I teamed up with Miss Cheeky Pants so we could score the best prize of them all:

FIRE PLAY!

After splitting 860 Spankaroos halfway between us, we actually won that specific auction. With a gorgeous person named Sabine (whom I think I may have a crush on), I was taught the basics of Fire Play, while Miss Cheeky Pants was being set on fire.

This may sound a little scary for those of you who are not familiar with fire play, but it is a lot easier than it sounds when the proper precautions and steps are being taken. It is an awesome and intense experience for both the Top and the sub. I will elaborate more on that in a later post specifically about that type of Temperature Play; after I have acquired the necessary equipment to do it to subby-hubby.

Miss Cheeky pants, charming as ever, was the guinea pig in my learning of fire play. They merrily giggled all the way through the session… though they are admittedly quite ticklish. I could see the red marks from the heat forming on their skin, though there was no trace of the burn.

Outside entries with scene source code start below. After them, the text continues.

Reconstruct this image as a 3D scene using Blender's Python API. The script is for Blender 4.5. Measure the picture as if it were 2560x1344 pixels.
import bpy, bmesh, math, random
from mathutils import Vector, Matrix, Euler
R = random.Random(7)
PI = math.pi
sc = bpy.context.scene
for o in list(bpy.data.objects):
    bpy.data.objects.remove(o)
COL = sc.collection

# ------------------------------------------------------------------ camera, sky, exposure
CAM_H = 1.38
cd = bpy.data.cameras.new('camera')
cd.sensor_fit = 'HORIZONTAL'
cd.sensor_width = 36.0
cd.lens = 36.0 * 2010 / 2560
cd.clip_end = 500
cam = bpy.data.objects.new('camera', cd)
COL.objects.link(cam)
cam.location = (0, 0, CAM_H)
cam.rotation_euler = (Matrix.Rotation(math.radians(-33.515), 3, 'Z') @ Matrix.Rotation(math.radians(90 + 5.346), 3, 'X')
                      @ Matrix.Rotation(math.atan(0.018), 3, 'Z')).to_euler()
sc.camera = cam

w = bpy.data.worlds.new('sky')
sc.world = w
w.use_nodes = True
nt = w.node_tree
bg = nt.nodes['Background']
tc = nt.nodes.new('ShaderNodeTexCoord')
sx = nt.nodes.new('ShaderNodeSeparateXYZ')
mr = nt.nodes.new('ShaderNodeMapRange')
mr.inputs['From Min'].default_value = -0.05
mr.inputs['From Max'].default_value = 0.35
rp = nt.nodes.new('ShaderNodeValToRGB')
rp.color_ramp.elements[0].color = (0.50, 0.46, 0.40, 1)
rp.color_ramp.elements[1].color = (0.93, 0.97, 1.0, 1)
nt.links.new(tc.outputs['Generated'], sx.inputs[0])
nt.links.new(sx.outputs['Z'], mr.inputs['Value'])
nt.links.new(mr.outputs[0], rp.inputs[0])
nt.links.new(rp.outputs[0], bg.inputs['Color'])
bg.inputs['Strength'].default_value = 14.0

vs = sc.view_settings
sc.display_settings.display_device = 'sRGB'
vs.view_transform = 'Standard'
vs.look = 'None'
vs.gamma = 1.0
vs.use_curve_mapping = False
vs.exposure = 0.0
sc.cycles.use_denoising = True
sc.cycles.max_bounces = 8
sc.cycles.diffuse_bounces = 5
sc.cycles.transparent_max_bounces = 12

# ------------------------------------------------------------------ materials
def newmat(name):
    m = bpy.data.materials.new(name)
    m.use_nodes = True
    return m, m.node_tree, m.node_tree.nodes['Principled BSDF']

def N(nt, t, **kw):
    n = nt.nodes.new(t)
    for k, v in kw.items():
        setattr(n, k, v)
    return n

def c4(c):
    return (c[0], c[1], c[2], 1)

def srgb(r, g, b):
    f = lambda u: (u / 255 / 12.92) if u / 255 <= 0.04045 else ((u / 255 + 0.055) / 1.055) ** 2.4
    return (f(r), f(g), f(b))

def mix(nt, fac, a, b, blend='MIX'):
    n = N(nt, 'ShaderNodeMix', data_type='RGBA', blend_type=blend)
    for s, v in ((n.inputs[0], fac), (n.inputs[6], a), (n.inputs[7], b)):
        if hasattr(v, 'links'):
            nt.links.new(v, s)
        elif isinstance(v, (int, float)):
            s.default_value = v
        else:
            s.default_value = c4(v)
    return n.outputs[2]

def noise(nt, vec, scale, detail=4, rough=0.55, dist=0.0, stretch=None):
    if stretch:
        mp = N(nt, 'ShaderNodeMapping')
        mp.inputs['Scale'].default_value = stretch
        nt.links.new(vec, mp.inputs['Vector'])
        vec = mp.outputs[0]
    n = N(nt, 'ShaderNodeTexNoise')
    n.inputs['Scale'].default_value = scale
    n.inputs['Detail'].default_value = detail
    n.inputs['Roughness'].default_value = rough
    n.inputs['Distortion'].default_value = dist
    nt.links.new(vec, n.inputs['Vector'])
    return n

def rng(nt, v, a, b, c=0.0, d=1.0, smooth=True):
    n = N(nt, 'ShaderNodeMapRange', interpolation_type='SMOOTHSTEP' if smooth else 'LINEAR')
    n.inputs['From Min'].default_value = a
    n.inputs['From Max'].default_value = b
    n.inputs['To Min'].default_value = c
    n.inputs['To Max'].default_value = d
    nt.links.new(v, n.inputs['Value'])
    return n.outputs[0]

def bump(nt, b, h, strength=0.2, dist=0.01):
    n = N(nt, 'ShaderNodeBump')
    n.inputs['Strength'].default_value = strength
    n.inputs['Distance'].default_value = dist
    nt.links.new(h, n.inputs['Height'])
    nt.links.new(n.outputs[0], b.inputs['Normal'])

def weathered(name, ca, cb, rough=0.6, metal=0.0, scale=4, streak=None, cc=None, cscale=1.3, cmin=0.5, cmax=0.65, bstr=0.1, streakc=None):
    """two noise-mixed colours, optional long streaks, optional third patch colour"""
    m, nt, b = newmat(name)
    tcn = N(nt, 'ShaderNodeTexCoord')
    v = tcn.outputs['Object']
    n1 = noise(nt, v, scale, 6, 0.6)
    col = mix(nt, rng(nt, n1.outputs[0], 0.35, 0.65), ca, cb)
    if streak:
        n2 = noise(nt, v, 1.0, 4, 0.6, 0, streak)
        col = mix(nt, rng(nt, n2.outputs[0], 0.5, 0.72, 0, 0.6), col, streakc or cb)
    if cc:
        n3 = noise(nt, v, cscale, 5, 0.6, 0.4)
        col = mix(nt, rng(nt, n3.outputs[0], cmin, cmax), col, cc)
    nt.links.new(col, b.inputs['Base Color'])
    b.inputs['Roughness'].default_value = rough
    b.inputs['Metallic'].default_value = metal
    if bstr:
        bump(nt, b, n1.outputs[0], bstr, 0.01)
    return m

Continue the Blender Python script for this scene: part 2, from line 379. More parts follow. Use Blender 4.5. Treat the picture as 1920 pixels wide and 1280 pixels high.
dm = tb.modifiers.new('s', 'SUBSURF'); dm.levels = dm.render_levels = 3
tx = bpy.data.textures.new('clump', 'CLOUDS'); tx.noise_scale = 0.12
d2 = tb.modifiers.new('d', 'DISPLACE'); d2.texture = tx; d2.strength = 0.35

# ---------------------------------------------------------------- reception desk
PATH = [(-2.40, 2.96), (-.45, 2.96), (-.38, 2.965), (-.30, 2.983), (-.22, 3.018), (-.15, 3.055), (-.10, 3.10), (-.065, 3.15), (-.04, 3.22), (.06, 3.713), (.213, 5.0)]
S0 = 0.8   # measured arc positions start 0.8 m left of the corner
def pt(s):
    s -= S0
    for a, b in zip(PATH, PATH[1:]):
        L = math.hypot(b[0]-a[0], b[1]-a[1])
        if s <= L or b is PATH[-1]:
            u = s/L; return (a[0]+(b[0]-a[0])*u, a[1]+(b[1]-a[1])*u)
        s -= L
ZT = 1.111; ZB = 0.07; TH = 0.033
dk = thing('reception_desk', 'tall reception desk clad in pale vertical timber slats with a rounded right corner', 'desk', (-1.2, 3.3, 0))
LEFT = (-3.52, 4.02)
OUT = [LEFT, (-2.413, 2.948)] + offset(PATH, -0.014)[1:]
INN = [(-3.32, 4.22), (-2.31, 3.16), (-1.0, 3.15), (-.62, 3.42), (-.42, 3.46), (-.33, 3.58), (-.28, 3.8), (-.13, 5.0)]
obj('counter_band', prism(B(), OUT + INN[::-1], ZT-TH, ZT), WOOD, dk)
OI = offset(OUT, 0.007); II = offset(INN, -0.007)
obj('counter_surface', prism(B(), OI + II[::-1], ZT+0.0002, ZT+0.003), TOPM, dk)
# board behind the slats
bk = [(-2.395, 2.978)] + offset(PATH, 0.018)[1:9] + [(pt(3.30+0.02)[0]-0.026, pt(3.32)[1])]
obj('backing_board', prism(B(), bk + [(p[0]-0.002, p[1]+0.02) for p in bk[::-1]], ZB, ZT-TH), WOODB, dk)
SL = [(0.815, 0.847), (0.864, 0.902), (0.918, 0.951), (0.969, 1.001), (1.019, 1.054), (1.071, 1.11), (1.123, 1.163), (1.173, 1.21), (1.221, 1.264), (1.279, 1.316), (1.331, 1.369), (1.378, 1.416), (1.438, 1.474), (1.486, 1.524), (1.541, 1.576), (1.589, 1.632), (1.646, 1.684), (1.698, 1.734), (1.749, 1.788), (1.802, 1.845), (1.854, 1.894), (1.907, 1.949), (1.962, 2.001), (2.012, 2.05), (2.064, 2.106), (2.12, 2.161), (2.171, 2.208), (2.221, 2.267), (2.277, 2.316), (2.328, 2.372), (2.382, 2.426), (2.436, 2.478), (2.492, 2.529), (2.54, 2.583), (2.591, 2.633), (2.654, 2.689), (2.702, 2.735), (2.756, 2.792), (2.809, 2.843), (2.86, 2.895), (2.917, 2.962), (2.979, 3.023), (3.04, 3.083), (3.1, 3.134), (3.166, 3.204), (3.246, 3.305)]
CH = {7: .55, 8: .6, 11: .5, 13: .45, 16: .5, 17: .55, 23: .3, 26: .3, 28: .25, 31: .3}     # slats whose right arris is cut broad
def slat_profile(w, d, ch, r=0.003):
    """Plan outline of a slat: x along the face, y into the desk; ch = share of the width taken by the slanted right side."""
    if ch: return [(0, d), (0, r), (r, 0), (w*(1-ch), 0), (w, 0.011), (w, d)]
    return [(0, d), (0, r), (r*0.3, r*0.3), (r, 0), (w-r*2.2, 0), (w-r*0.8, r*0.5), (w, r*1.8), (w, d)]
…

The amazing thing with fire play, in my newbie, first-timer opinion, is that you have to control more than just your sub. You have to control the fire too. And I can’t think of a more dangerous and unstable toy to play with. Which is why I love it! (What? Me? A Pyro?! Never!!)

I also asked Sabine to please do some fire play on my own person. As a Domme, I don’t like using/doing things on people if I haven’t tested them on myself first. So I decided to see what that sensation was all about.

And WHAT a sensation play that was, ladies, gentlemen, and non-binaries! The fire can be comfortably hot, like a very warm bath, and deliver a pleasant sensation of heat through the trail of fuel on one’s skin. But it can also become very intense. The more taps to the skin with a torch, the more intense the scorching becomes.

At One tap, it’s a lovely warmth.

Two: it kind of stings.

Three: it’s starting to hurt (but the good kind of hurt).

Four: it really hurts, but its delicious.

Five: you are insane and probably part salamander.

I could not go beyond three taps. Yes, yes. Miss Pippa is a sensitive wuss. Shut up! *blows raspberry* I have sensitive skin, okay?! *pouts*

The Proverbial “Bitter End”

Before I continue, I really must thank Mistress Hellkitty, Linda, Sabine and Mr. Wildcard for making my night and hosting (or inviting me to) an absolutely amazing party.

Unfortunately, it ended, as we say in French “en queue de poisson” for me. (Don’t ask me why the phrase is “in a fish tail,” I have no clue either.)

You see, after Miss Cheeky Pants left with a friend who was having a panic attack (I felt really bad for the poor thing too – I absolutely know where they were coming from), I was left to meander the dungeon by myself for the last twenty or so minutes of the event. During this time, Mr. Wildcard was chatting away with these beautiful, waif-like beings, -most of them Dommes, I think – who had bodies (and outfits) that made me completely lose my head. They were so gorgeous that all my body-issues, and self-image problems, came flooding back into my mind, chasing away all thoughts of how good a night it had been.

I kept it together at the space, but, by the time I was wiping off my make-up at home, I was desperately weeping. It was an unfortunate end of something that had been new and exciting for me.

*sigh* Kids, don’t do Depression, or Anxiety. It sucks!